Lo dicho resuena cuando, en la ficción, Suzanne regresa de una salida nocturna y mantiene con su padre, aún levantado y enseguida ocupado en apariencia con sus labores de peletero en el taller de la casa, una conversación en la que Pialat-actor le comunica su decisión de dejar a la familia y se admira del tiempo pasado y del que se le va entre los dedos ante la mujer que se le aparece enfrente, desprendida para siempre de aquella niña tan delirantemente querida, esa a la que temía que le raptaran por la calle.

Bonnaire y Pialat en 'A nos amours'.

Bonnaire y Pialat en 'A nos amours'.

En esta, al decir de Philippon, pequeña mónada que reúne a padre e hija –de nuevo también a director y actriz, a pintor y modelo– "flor privilegiada, lejos del ruido y la furia del film", se asiste a ese milagro que comentábamos más arriba: un momento donde el presente fluye como inalterado, al margen de la mediación de una mirada enunciativa o subjetiva, y el pasado y el futuro cristalizan encabalgando sus potencialidades.

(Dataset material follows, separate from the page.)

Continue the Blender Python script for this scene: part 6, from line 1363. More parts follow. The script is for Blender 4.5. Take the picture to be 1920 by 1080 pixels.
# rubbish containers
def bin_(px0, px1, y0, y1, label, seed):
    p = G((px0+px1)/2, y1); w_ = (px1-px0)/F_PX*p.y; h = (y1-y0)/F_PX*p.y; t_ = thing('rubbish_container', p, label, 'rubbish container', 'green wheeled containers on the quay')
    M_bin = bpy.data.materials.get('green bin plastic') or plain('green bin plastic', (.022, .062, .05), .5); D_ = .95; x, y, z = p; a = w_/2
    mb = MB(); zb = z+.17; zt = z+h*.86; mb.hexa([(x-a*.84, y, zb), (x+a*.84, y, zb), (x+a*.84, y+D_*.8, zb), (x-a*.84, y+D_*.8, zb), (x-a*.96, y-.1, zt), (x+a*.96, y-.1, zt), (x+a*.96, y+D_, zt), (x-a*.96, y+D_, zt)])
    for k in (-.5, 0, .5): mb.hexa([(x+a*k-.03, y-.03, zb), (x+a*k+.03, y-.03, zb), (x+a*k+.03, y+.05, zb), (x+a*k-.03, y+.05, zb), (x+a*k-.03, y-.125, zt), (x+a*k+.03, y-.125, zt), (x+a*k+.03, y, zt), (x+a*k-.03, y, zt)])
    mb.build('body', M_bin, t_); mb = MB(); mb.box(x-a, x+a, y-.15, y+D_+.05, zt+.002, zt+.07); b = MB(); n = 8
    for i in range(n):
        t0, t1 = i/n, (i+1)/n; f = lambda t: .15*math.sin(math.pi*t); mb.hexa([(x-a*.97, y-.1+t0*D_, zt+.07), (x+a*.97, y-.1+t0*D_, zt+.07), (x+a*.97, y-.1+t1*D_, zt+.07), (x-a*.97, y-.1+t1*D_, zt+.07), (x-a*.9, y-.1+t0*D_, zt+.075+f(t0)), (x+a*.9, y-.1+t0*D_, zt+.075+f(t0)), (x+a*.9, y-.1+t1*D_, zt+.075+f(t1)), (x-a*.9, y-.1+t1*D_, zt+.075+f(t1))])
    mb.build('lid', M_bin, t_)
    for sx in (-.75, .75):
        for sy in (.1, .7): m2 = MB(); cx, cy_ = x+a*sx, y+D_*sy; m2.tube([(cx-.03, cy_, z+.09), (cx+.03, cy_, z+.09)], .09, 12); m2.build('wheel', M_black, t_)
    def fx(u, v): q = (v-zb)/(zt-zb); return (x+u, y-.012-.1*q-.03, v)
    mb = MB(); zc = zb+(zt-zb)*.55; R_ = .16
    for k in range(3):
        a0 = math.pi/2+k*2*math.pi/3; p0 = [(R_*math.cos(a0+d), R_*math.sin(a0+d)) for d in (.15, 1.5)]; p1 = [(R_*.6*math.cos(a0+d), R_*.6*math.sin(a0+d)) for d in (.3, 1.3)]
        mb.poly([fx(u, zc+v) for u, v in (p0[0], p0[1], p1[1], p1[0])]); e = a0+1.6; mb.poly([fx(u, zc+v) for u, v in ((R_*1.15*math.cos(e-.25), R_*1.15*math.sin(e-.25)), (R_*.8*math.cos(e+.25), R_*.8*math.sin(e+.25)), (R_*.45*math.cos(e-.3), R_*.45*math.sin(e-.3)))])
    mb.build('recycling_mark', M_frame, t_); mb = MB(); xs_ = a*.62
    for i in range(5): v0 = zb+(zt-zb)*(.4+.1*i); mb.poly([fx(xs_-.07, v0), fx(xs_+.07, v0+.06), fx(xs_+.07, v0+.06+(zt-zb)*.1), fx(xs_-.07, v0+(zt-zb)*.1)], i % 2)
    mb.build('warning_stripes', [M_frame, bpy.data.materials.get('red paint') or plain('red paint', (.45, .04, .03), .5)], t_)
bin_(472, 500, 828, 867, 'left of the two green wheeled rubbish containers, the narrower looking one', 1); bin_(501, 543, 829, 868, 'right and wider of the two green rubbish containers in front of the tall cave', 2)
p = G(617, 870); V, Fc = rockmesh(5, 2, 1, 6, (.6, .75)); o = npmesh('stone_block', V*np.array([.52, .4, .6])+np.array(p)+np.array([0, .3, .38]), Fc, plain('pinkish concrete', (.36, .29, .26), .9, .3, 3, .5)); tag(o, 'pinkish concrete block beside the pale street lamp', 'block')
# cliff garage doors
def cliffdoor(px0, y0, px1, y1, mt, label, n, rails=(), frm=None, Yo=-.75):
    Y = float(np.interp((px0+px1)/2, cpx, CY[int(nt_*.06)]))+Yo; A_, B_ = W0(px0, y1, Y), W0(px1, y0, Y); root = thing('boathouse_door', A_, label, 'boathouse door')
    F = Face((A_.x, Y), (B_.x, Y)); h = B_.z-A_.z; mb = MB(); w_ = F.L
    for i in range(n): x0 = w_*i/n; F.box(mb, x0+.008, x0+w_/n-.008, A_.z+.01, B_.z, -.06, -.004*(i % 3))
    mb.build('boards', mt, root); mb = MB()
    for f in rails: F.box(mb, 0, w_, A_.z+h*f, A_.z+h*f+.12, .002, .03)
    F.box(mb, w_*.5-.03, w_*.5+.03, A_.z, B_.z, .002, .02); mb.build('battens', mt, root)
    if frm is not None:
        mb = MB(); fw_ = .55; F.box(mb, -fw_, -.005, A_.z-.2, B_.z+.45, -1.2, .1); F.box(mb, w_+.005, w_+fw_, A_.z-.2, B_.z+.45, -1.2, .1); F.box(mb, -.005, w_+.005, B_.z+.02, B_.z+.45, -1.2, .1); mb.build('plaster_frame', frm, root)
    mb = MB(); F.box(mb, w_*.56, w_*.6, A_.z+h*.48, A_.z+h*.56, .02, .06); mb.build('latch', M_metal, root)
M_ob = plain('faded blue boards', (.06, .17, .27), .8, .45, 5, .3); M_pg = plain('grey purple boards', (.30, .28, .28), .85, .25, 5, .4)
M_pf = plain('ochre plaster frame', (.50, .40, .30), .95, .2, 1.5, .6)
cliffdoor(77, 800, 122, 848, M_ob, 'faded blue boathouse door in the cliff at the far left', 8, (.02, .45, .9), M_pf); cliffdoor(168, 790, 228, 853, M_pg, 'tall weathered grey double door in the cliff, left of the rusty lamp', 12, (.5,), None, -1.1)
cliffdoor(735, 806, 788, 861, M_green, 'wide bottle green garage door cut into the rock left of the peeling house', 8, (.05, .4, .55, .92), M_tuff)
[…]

Es entonces que la presión del cine desaparece y la escena se siente como aquel proustiano testimonio de una ausencia: un vislumbre de cómo el mundo gira a nuestra espalda, al igual que el escritor gozaba de esos instantes en que su abuela evolucionaba por la estancia sin haberse percatado aún de su presencia en ella. Simplemente, cuesta creer que no estemos espiando la vida (que es en el fondo lo que en última instancia propone el cine bajo los pesados subterfugios de la ficción). 

Los reflejos de Bonnaire, que recuerda una vieja conversación que mantuvo con Pialat en sus primeros encuentros sobre el hoyuelo que desapareció de su moflete, e improvisa la sonrisa ante la mención del cineasta a este detalle de su fisonomía, componen un momento que desmerece en su traducción en palabras. Uno puede así elucubrar con lo aprendido por Pialat en aquella retrospectiva que Henri Langlois, a mitad de los años sesenta, dedicara a los hermanos Lumière en la Cinemateca francesa, asistir a todos esos robos de existencia que el cine trajo con su nacimiento, la manera en la que transformaba lo común en excepcional, en fantástico, sin necesidad de trucos, o con algunos más sencillos de los que al rato inventaría Méliès: se trataba de arrancarle a la muerte algunos pedazos del torbellino de la vida.